Her challenge was to shine a truthful light on the loneliness depicted in a woman’s private moments, as she pleasures herself within the safety of her bedroom, her inner sanctum.
She wanted to reach up high enough into Mishima’s beautiful novel to become worthy of its haunting descriptive passages and bring some erotic, lonely elegance to that taboo subject matter, never touched upon on film back then.
It required all the fearlessness and inner strength that she could muster.
The depth of her own vulnerability in the run up to filming such subject matter caused her to stop eating for three days.
Yet once she saw herself on the screen the next evening, watching rushes, (dailies), all the fear, lack of hunger and aloneness she had experienced during shooting, evaporated, because she had done astonishing work.
Escaping The Casting Couch
Sarah reunited with her ex-husband Robert Bolt in the 1980s and planned to remarry him.
Following the success of the films ‘White Mischief’ and ‘Hope and Glory’ in 1987, she was at a charity dinner with the iconic stage director Peter Hall at her table. He pleaded with Sarah to play his ‘Imogen’ in his new National Theatre production of Shakespeare’s ‘Cymbeline’.
Sarah made him audition her first because he was renowned for demanding his plays being performed his way.
She said he loved her audition, and went on and on about it. During rehearsals Hall flirted with her outrageously, though, and she said that was the case for many actresses who worked with him at the National Theatre.

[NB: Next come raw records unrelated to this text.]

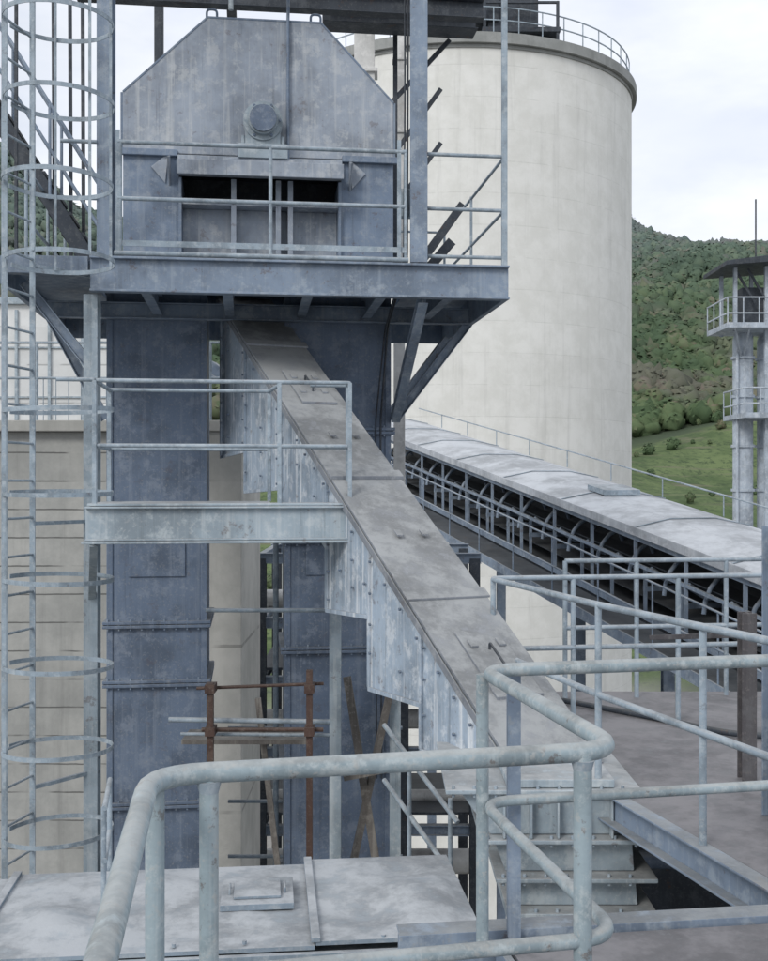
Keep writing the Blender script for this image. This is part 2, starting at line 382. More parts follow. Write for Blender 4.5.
for i,(t0,t1,zb) in enumerate(segs):
    w=-.012-.006*(i%2)
    a=ch(t0,w,-.02);b_=ch(t1,w,-.02); c1=V(b_.x,b_.y,zb+.02);c0=V(a.x,a.y,zb-.02)
    p.prism([a,b_,c1,c0],Wd*.008)
    p.beam(V(a.x,a.y,a.z-.04)-Wd*.012,V(c0.x,c0.y,zb-.0)-Wd*.012,.03,.02,Wd)
    p.beam(V(c0.x,c0.y,zb-.01)-Wd*.014,V(c1.x,c1.y,zb+.03)-Wd*.014,.02,.03)
p.done()
p=Part('skirt_bolts',M_HOODB,C)
for i,(t0,t1,zb) in enumerate(segs):
    n=max(2,int((t1-t0)/.045))
    for k in range(n+1):
        t=t0+.010+(t1-t0-.020)*k/n
        top=ch(t,-.03,-.13-rng.random()*.02); zz=top.z; j=0
        while zz>zb+.04 and j<7:
            if rng.random()<(.9 if (j==0 or k in(0,n)) else .28):
                p.cyl(V(top.x,top.y,zz),V(top.x,top.y,zz)-Wd*.016,.011,seg=6)
            zz-=.2+rng.random()*.03; j+=1
p.done()
p=Part('discharge_hopper',M_LIGHT,C,.006)
def frus(x0,x1,y0,y1,z1,X0,X1,Y0,Y1,z0): p.hexa([(X0,Y0,z0),(X1,Y0,z0),(X1,Y1,z0),(X0,Y1,z0),(x0,y0,z1),(x1,y0,z1),(x1,y1,z1),(x0,y1,z1)])
frus(.40,1.28,5.75,6.7,-1.63,.56,1.30,5.78,6.7,-1.86)
frus(.58,1.30,5.76,6.7,-1.89,.64,1.32,5.8,6.7,-2.06)
frus(.66,1.32,5.78,6.7,-2.09,.70,1.34,5.8,6.7,-2.24)
frus(.72,1.32,5.80,6.7,-2.27,.76,1.34,5.8,6.7,-2.9)
for z,x0,x1 in ((-1.615,.32,1.34),(-1.875,.50,1.38),(-2.075,.58,1.42),(-2.255,.64,1.42),(-2.42,.68,1.42)):
    p.box(x0,x1,5.69,6.75,z-.012,z+.012)
for x in np.arange(.62,1.3,.14): p.box(x,x+.012,5.70,5.76,-1.86,-1.64)
p.box(.64,1.20,5.72,6.1,-1.6,-1.555)
p.done()
p=Part('hopper_bolts',M_RAIL,C)
for z,x0 in ((-1.615,.36),(-1.875,.54),(-2.075,.62),(-2.255,.68)):
    for x in np.arange(x0,1.34,.11): p.cyl((x,5.715,z-.03),(x,5.715,z+.03),.009,seg=6)
p.done()

# ================================================================== foreground dusty casing (drag conveyor cover)
K=empty('enclosed_drag_conveyor')
c7,s7=math.cos(math.radians(6)),math.sin(math.radians(6))
def Q(u,v,z): return Vector((-.9+u*c7-v*s7,4.72+u*s7+v*c7,z))
p=Part('casing_body',M_LIGHT,K,.004); p.box(-3.5,1.33,.02,.9,-3.2,-2.06,Q); p.box(-3.5,-.42,-.9,.018,-3.2,-2.07,Q); p.done()
p=Part('cover_sheets',M_DUST,K)
def sheet(u0,u1,v0,v1,z,th=.018,nu=40,nv=20,fn=Q,amp=.045):
    vs=[];fs=[]
    for j in range(nv+1):
        for i in range(nu+1):
            a=i/nu;b2=j/nv; u=u0+(u1-u0)*a; v=v0+(v1-v0)*b2
            e=min(a,1-a)*min(b2,1-b2)*16; e=min(1,e)
            dz=amp*e*(noise.noise(Vector((u*2.2,v*2.6,z)))*1.3+noise.noise(Vector((u*6,v*6,z)))*.35+.3)
            vs.append(fn(u,v,z+dz))
    for j in range(nv):
        for i in range(nu): k=j*(nu+1)+i; fs.append((k,k+1,k+nu+2,k+nu+1))
    p.add(vs,fs,True)
    b4=[fn(u0,v0,z),fn(u1,v0,z),fn(u1,v1,z),fn(u0,v1,z)]; lo=[q-V(0,0,th) for q in b4]
    p.add(b4+lo,[(0,1,5,4),(1,2,6,5),(2,3,7,6),(3,0,4,7)])
sheet(-3.5,-.86,-.95,.93,-2.012); sheet(-.855,.60,-.06,.95,-1.998); sheet(.605,1.34,-.05,.98,-1.985)
p.done()
p=Part('cover_hatch',M_DUST,K,.004)
p.box(.18,.52,.32,.66,-1.985,-1.955,Q); p.box(.24,.46,.38,.60,-1.954,-1.94,Q)
p.box(.585,.625,-.06,.97,-1.985,-1.965,Q); p.box(-.88,-.84,-.1,.95,-2.0,-1.98,Q)
p.box(-.4,1.34,-.09,-.062,-2.09,-2.02,Q)
for u in (.22,.48): p.pipe([Q(u,.45,-1.955),Q(u,.45,-1.93),Q(u,.53,-1.93),Q(u,.53,-1.955)],.006,.01,6)
for u in np.arange(-.3,1.3,.3): p.cyl(Q(u,-.03,-1.99),Q(u,-.03,-1.975),.010,seg=6)
p.done()

# ================================================================== near platform & its railing
G=empty('viewing_platform')
p=Part('deck_plate',M_DECK,G,.003)
p.prism([(-.60,-.8,-1.64),(-.5,2.5,-1.64),(.60,2.72,-1.64),(.42,3.84,-1.64),(3.2,4.22,-1.64),(3.2,-.8,-1.64)],(0,0,.04)); p.done()
p=Part('edge_channel',M_BEAM,G,.003)
def edge(a,b_,z=-1.69,w=.03,hh=.17): p.beam((a[0],a[1],z),(b_[0],b_[1],z),w,hh)
edge((.05,3.83),(3.2,4.25),-1.66,.03,.16); edge((.40,3.80),(.59,2.75)); edge((-.5,2.53),(.58,2.75)); edge((-.62,-.8),(-.52,2.5))
p.beam((.05,3.87,-1.585),(3.2,4.29,-1.585),.09,.012); p.beam((.05,3.9,-1.75),(3.2,4.32,-1.75),.12,.012)
p.done()
r=Part('hand_rail',M_RAILF,G)
zt,zm=-.65,-1.10
rt=.0235
r.pipe([(-.30,.9,zt),(-.515,2.42,zt),(.57,2.65,zt),(.335,3.76,zt),(1.9,4.07,zt),(3.1,4.25,zt)],rt,.13,16)
r.pipe([(-.30,.9,zm),(-.515,2.42,zm),(.57,2.65,zm),(.335,3.76,zm),(1.9,4.07,zm),(3.1,4.25,zm)],.0185,.12,14)
r.done()
r=Part('posts',M_RAILF,G)
for x,y in ((-.39,2.45),(-.50,2.40),(.335,3.745),(1.95,4.08),(-.36,1.3)): r.pipe([(x,y,-1.60),(x,y,zt-.01)],.0215,seg=14)
r.pipe([(.475,2.63,-1.6),(.475,2.63,zt)],.0225,seg=14)
r.done()
r=Part('weld_collars',M_RAIL,G)
for x,y in ((-.39,2.45),(.475,2.63)): r.cyl((x,y,zt-.045),(x,y,zt-.018),.0215,.029,seg=14)
r.done()
r=Part('blue_post',M_BEAM,G); r.beam((.455,3.86,-1.6),(.455,3.86,zt-.02),.045,.045); r.done()

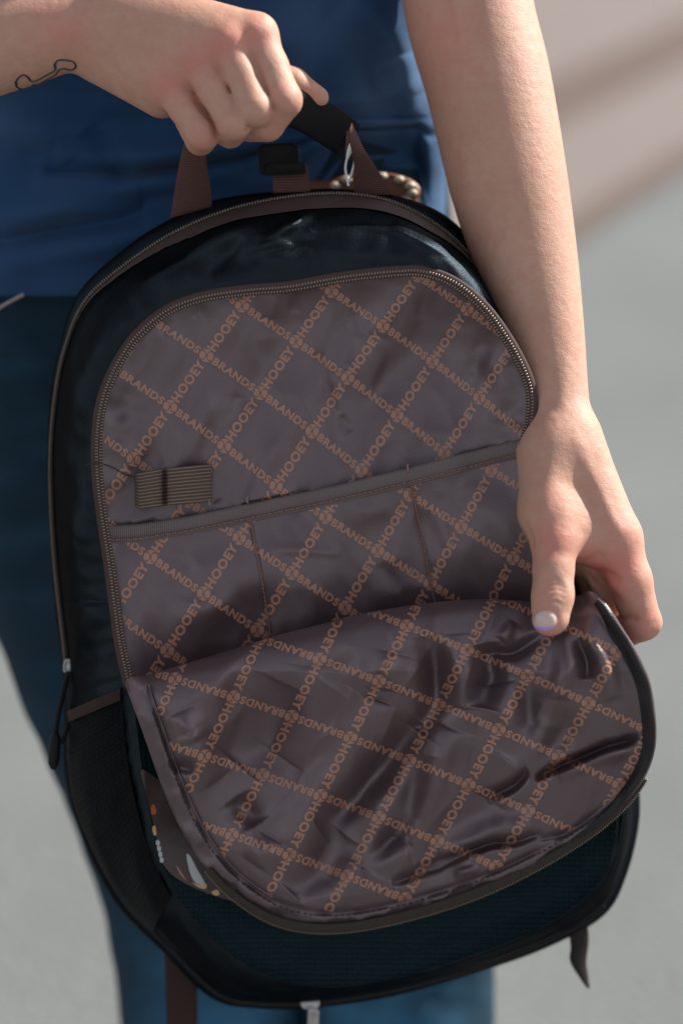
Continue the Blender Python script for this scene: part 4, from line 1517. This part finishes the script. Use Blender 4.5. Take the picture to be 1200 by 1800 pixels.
LAT_LIN = fit([(0, 0, 363, 624), (1, 0, 429, 535), (0, 1, 455, 693), (1, 1, 519, 601), (2, 1, 580, 517), (0, 2, 551, 759), (1, 2, 612, 663), (2, 2, 674, 569), (-1, 0, 297, 716), (-1, 1, 390, 785), (-2, 0, 240, 806),
               (-1, 2, 483, 855), (0, 3, 636, 825), (1, 3, 702, 729), (2, 3, 764, 634), (3, 3, 820, 543), (1, 4, 781, 796), (2, 4, 837, 702)])
LAT_SLIP = fit([(0, 0, 419, 947), (1, 1, 574, 908), (2, 2, 720, 866), (3, 3, 863, 829), (1, 2, 662, 968), (2, 3, 811, 927), (2, 4, 900, 979), (-1, -1, 265, 980), (0, 1, 512, 1008), (0, 2, 607, 1069), (-1, 1, 451, 1107),
                (1, 3, 757, 1027), (-1, 0, 360, 1041)])
LAT_FLAP = fit([(0, 0, 717, 1103), (1, 0, 667, 1199), (2, 0, 613, 1298), (3, 0, 560, 1400), (0, -1, 822, 1144), (1, -1, 770, 1237), (2, -1, 719, 1340), (3, -1, 665, 1446), (1, -2, 876, 1275), (2, -2, 824, 1376),
                (3, -2, 773, 1480), (1, 1, 560, 1157), (2, 1, 507, 1255), (3, 1, 460, 1363), (2, 2, 408, 1221), (1, -3, 991, 1329), (0, -3, 1029, 1235), (1, -4, 1083, 1383), (2, -3, 931, 1425), (3, -3, 867, 1519),
                (2, 3, 309, 1195), (3, 2, 367, 1334), (4, 1, 407, 1462)])


def word_template(text, a0, a1, height, offset):
    cu = bpy.data.curves.new('t', 'FONT')
    cu.body = text; cu.size = 1.0; cu.offset = offset; cu.resolution_u = 3; cu.space_character = 1.12
    cu.fill_mode = 'FRONT'
    ob = bpy.data.objects.new('t', cu); COL.objects.link(ob)
    dg = bpy.context.evaluated_depsgraph_get()
    me = bpy.data.meshes.new_from_object(ob.evaluated_get(dg))
    import bmesh
    bm = bmesh.new(); bm.from_mesh(me)
    xs = [v.co.x for v in bm.verts]; ys = [v.co.y for v in bm.verts]
    x0, x1, y0, y1 = min(xs), max(xs), min(ys), max(ys)
    for v in bm.verts:
        v.co.x = a0 + (v.co.x - x0) / (x1 - x0) * (a1 - a0)
        v.co.y = ((v.co.y - y0) / (y1 - y0) - 0.5) * height
    for k in range(1, 28):
        x = a0 + (a1 - a0) * k / 28
        bmesh.ops.bisect_plane(bm, geom=bm.verts[:] + bm.edges[:] + bm.faces[:], plane_co=(x, 0, 0), plane_no=(1, 0, 0))
    for k in (-1, 0, 1):
        bmesh.ops.bisect_plane(bm, geom=bm.verts[:] + bm.edges[:] + bm.faces[:], plane_co=(0, k * height / 4, 0), plane_no=(0, 1, 0))
    bm.verts.ensure_lookup_table(); bm.verts.index_update()
    V = np.array([v.co[:2] for v in bm.verts]); Fc = [[v.index for v in f.verts] for f in bm.faces]
    bm.free(); bpy.data.objects.remove(ob); bpy.data.curves.remove(cu); bpy.data.meshes.remove(me)
    return V, Fc


W_H = word_template('HOOEY', 0.118, 0.882, 0.158, 0.052)
W_B = word_template('BRANDS', 0.125, 0.878, 0.130, 0.046)


def logo_template():
    # disc with two hollow leaf shapes back to back
    n = 40; R = 0.108
    g = np.linspace(-R, R, n + 1)
    vid = {}; V = []; Fc = []
    def vert(i, j):
        if (i, j) not in vid: vid[(i, j)] = len(V); V.append((g[i], g[j]))
        return vid[(i, j)]
    for i in range(n):
        for j in range(n):
            x = (g[i] + g[i + 1]) / 2 / R; y = (g[j] + g[j + 1]) / 2 / R
            if x * x + y * y > 1: continue
            # rotate so the leaves stand across the reading direction of BRANDS
            ca, sa = math.cos(0.45), math.sin(0.45)
            u, w = x * ca + y * sa, -x * sa + y * ca
            cut = False
            for sg in (-1, 1):
                e = math.hypot((u - sg * 0.50) / 0.40, w / 0.66)
                if 0.90 < e < 1.12 and not (u * sg > 0.72): cut = True
            if abs(w) < 0.10 and abs(u) < 0.16: cut = True
            if cut: continue
            Fc.append([vert(i, j), vert(i + 1, j), vert(i + 1, j + 1), vert(i, j + 1)])
    return np.array(V), Fc


LOGO = logo_template()


def lettering(lat, hf, ok, parent, off=0.9, irange=range(-6, 8), jrange=range(-6, 8)):
    parts = []
    def put(T, ij):
        V, Fc = T
        xy = lat(ij[:, 0], ij[:, 1])
        keep = ok(xy[:, 0], xy[:, 1])
        ff = [f for f in Fc if keep[f].all()]
        if not ff: return
        used = sorted({i for f in ff for i in f}); mp = {o: n for n, o in enumerate(used)}
        x, y = xy[used, 0], xy[used, 1]
        parts.append((BP(x, y, hf(x, y) + off), [tuple(mp[i] for i in f) for f in ff]))
    for i in irange:
        for j in jrange:
            c = lat(np.array([float(i)]), np.array([float(j)]))[0]
            if not (-100 < c[0] < 1300 and 350 < c[1] < 1750): continue
            V = W_H[0]; put(W_H, np.column_stack([i + V[:, 0], j - V[:, 1]]))
            V = W_B[0]; put(W_B, np.column_stack([i + V[:, 1], j + V[:, 0]]))
            V = LOGO[0]; put(LOGO, np.column_stack([i + V[:, 1], j + V[:, 0]]))
    v, f = join(parts)
    o = mesh('printed_lettering', v, f, M['print'], parent, uv=v[:, :2] / 100)
    return o


poly_lin = [tuple(p) for p in lin_out]
lettering(LAT_LIN, h_lin, lambda x, y: inside(x, y, poly_lin) & (y < band_y(x) + 4), LIN)
lettering(LAT_SLIP, h_slip, lambda x, y: inside(x, y, poly_lin) & (y > band_y(x) + 26) & (y < 1230) & (x > pk_left(y) + 2) & (x < pk_right(y) - 2), SLIP)
poly_flap = [tuple(p) for p in FO[::4]]


def flap_clear(x, y):
    d, al = seg_dist(x, y, RIMs)
    return d > np.interp(al, [0, .3, .4, .6, .72, 1], [22, 22, 23, 27, 34, 36])


lettering(LAT_FLAP, h_flap, lambda x, y: inside(x, y, poly_flap) & flap_clear(x, y) , FLAP)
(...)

Sarah later claimed that Hall was also having a relationship with his publicist at the time, and also directing his opera singing wife, Maria Ewing, in the first naked ‘Salome’ production at the Royal Opera House.
She said ‘Cymbeline ‘was going as well as could be expected, considering Hall rarely showed up to rehearsals, due to his wife finding nakedness a “trifle tricky” at the Royal Opera House.
He never gave Sarah notes on direction whatsoever, just flirted with her.
One day, with almost six weeks of rehearsal still to go before opening, Sarah was told that Peter wanted to talk to her in his office.
As soon as she arrived, he was all over her like a rash, and she had to fight – really fight – her way out from beneath him. She scurried to the door and clumsily said as she left: “There seems to be some mistake.”
Peter was an old friend of Robert Bolt and knew he and Sarah were marrying for the second time the following Saturday in Hammersmith Church.
The day after the wedding was the sunniest, rarest blue day ever. Peter Hall rang around noon.
“Oh, Hello Peter, have you noticed what a special blue the sky is today?” Sarah asked, full of fresh, married bliss.
“You are no longer my Imogen, you’re fired,” he grumbled before hanging up. He told the media Sarah wasn’t up to performing in the theatre. He really went to town, and it was headline news everywhere.
Sarah was never offered anything worthy on the stage again and only occasionally appeared in television roles.